Opinion 25-87
June 26, 2025
Digest: (1)
The propriety of an attorney’s use of a standard subpoena duces tecum form to
seek documents from non-parties in connection with a pending case is primarily
a legal question, even where the form is labeled “Judicial Subpoena Duces
Tecum” and prompts the signing attorney to identify the judicial or
quasi-judicial officer presiding in the matter after the word “WITNESS.”
(2) Absent a court directive, ethics rule, or statute prohibiting attorneys
from using this form, a support magistrate need not take any action on learning
that an attorney has prepared and served such a form, where the attorney has
clearly identified him/herself as the sole signatory with the attorney’s own
signature block.
Rules: Judiciary Law § 212(2)(l); 22 NYCRR 100.2; 100.2(A); 100.3(D)(2); 100.6(A); 101.1; Opinions 19-45; 15-157; 14-88.
Opinion:
The inquiring support magistrate recently reviewed a party’s application to quash certain subpoenas which had been served on the party’s financial institutions, seeking personal financial records. Each subpoena was captioned as “Judicial Subpoena Duces Tecum,” but had clearly been prepared, signed, and served solely by the other party’s attorney. The support magistrate was surprised to see his/her own name appearing in the following line of the subpoena: “WITNESS, Honorable [inquirer’s name], one of the Support Magistrates of said Court, at [municipality], New York the 1st day of [month], 2025.” Still, the subpoena did not purport to include the support magistrate’s signature. Instead, the attorney’s own signature block and the attorney’s signature appeared underneath the “WITNESS” line. The parties then settled the case before the support magistrate could conduct a hearing or otherwise decide the application. The support magistrate now asks if he/she must report the attorney to the grievance committee.
An individual who performs judicial functions within the judicial system, such as a support magistrate, must comply with the Rules Governing Judicial Conduct in the performance of his/her judicial functions and otherwise must “so far as practical and appropriate” use such rules as guides to his/her conduct (see 22 NYCRR 100.6[A]). Accordingly, a support magistrate must always avoid even the appearance of impropriety (see 22 NYCRR 100.2) and must always act to promote public confidence in the judiciary’s integrity and impartiality (see 22 NYCRR 100.2[A]). Thus, like a judge, a support magistrate who receives information indicating a “substantial likelihood” an attorney committed a “substantial violation” of the Rules of Professional Conduct must take “appropriate action” (22 NYCRR 100.3[D][2]; see also Opinion 19-45). As described in Opinion 14-88 (citations omitted):
In general, the Committee has advised that a judge must determine whether in a particular case there is a “substantial likelihood” an attorney has committed a “substantial violation” of the Rules of Profession Conduct based on all the facts and circumstances known to the judge. A judge need not undertake any investigation of an attorney’s alleged misconduct. If a judge concludes there is a substantial likelihood that an attorney has committed a substantial violation of the Rules of Professional Conduct, the judge “must take appropriate action.” Because “appropriate action” depends on the circumstances of each case, it is ordinarily left to the judge’s discretion to determine the appropriate action. However, if the judge concludes the misconduct seriously calls into question the attorney’s honesty, trustworthiness or fitness as a lawyer, then the only appropriate action is to report the attorney to the appropriate disciplinary authority.

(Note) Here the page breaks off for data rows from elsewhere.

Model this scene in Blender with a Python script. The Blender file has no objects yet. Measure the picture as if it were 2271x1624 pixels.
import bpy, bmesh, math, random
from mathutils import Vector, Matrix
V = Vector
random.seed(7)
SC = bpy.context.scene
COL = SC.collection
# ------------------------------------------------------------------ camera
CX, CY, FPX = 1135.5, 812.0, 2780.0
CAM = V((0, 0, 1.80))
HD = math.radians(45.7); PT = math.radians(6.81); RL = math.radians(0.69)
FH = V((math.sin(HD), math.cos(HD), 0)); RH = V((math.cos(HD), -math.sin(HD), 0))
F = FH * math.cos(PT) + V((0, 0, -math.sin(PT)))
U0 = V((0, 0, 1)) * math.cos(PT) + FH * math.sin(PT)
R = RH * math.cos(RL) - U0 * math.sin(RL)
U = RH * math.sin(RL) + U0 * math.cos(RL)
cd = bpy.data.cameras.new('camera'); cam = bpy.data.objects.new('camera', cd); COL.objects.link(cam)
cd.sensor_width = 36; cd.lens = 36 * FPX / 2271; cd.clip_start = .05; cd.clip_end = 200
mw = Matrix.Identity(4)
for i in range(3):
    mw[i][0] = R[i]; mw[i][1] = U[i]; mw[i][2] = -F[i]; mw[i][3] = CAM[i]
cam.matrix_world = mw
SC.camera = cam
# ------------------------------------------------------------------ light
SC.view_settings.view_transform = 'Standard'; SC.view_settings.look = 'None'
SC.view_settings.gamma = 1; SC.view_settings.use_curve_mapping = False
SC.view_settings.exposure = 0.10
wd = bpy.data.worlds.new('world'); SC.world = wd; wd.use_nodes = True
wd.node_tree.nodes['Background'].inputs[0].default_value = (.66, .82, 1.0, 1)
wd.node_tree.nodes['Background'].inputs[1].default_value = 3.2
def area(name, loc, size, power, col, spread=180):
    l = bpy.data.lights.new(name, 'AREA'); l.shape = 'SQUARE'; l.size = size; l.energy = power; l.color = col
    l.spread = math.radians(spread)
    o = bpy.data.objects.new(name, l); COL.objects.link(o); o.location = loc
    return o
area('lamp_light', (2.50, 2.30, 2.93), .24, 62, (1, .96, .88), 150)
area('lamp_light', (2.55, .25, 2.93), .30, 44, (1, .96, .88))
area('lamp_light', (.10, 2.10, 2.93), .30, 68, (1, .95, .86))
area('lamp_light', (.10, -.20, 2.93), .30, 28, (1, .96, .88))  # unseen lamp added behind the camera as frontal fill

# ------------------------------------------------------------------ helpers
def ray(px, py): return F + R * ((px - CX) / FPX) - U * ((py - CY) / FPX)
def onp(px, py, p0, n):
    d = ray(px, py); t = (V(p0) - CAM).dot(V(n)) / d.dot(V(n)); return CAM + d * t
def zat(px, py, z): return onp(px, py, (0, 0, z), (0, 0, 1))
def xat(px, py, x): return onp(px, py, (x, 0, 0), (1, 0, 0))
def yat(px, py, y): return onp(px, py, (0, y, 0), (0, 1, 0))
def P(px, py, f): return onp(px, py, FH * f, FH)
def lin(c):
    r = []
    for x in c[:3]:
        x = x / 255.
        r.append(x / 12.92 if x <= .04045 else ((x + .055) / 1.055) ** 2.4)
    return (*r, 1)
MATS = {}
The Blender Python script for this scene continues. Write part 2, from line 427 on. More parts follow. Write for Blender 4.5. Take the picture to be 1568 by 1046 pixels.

We note initially that the propriety of an attorney’s use of a standard subpoena duces tecum form to seek documents from non-parties in connection with a pending case is primarily a legal question, even if the form is labeled “Judicial Subpoena Duces Tecum” and prompts the signing attorney to identify the judicial or quasi-judicial officer presiding in the matter after the word “WITNESS.” We cannot address this or other legal questions (see e.g. Judiciary Law § 212[2][l]; 22 NYCRR 101.1).
Legality aside, nothing in the inquiry suggests the form has been
used in an improper or misleading way. Of particular note, the only signature
on the form is the attorney’s own name signed above his/her own signature
block; there is no other signature, seal, or mark on the document to suggest or
imply that the support magistrate was present and a witness to the document at
any stage. In this regard, we note the verb “witness” may have a figurative
meaning such as “Of a place, time, etc.: To be associated with (a fact or
event); to be the scene or setting of” (“Witness, v4b” Oxford English
Dictionary, Oxford UP, September 2024, https://www.oed.com/dictionary/witness_v).
Accordingly, absent a court directive, ethics rule, or statute prohibiting attorneys from using this form, the inquiring support magistrate need not take any action on learning that an attorney has prepared and served such a form, where the attorney has clearly identified him/herself as the sole signatory with the attorney’s own signature block (cf. Opinion 15-157).